Quello che Gioacchino amava di più era stare seduto in piazza nella sua Favignana, come un autentico monumento vivente sia per mole che per esperienza, incantando grandi e piccini, leggendo e prendendo appunti, senza smettere mai di imparare nonostante i capelli iniziassero ad argentarsi. Nel frattempo, tutto il mondo inizia ad occuparsi di questo omone del mare ed iniziano a giungere a Favignana giornalisti, curiosi e documentaristi. Molti appassionati di cucina forse lo ricorderanno nella trasmissione “MasterChef Italia” dove raccontò estasiato del lattume, delizioso “salume di mare” ricavato dallo sperma del tonno.

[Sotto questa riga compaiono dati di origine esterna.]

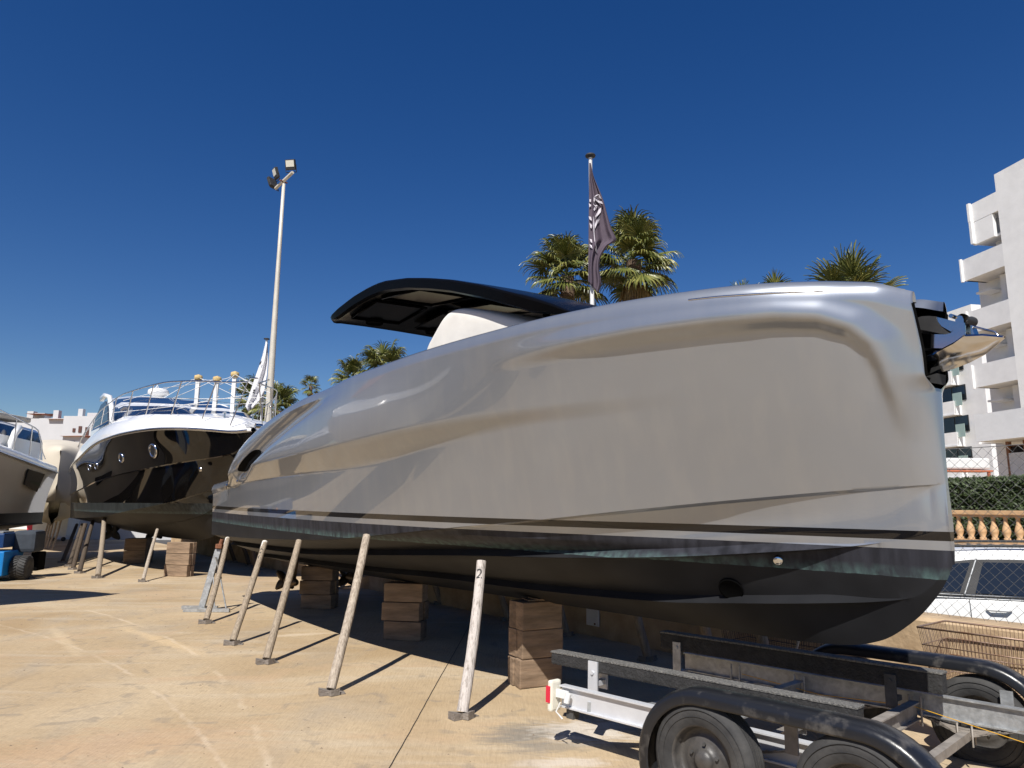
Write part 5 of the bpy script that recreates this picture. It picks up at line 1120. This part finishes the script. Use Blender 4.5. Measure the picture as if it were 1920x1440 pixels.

Il mondo intero si appassiona alla storia dell’ultimo rais di Favignana, una perla rara da proteggere, del quale conservare la memoria e le memorie, l’esperienza e i racconti: è per questo che l’UNESCO nel 2003 decise di dichiararlo patrimonio mondiale per “proteggerlo” come fosse una antica città perduta. La decisione giunge nell’isola, “vola veloce di bocca in bocca”, ma non sconvolge più di tanto Gioacchino che rise sempre di questa cosa tanto bella quanto assurda. Nella sua vita il mare è stato tutto ma c’è stato spazio anche per la fotografia, per le piante, per i libri, per i lavori di muratura e da idraulico, per la divulgazione e il racconto: un moderno McGiver del mare che sapeva fare ogni cosa. Un uomo che non ha mai smesso di imparare e di insegnare, che amava la semplicità, non attaccato alle cose materiali, che sapeva vivere giorno per giorno come solo gli isolani sanno fare.
Il 21 luglio del 2018 Gioacchino ha lasciato questa terra, senza mai lamentarsi e a testa alta. Con lui se n’è andato un pezzo di isola, assieme ad una storia secolare che non trova eredi né fra i giovani né fra gli anziani. La sua Favignana quel giorno si è vestita a lutto e i tonnaroti, fra le lacrime salate due volte, hanno intonato la cialoma, il canto della mattanza, guidati dall’ ex vice rais.
Lo scorso anno, nel tentativo di ripristinare quell’eredità, sono state calate le reti nuovamente, ma a vuoto: anche il mare sa che, senza il rais, niente sarà più come prima.
Ad Antonella Cataldo che mi ha raccontato la storia del suo papà.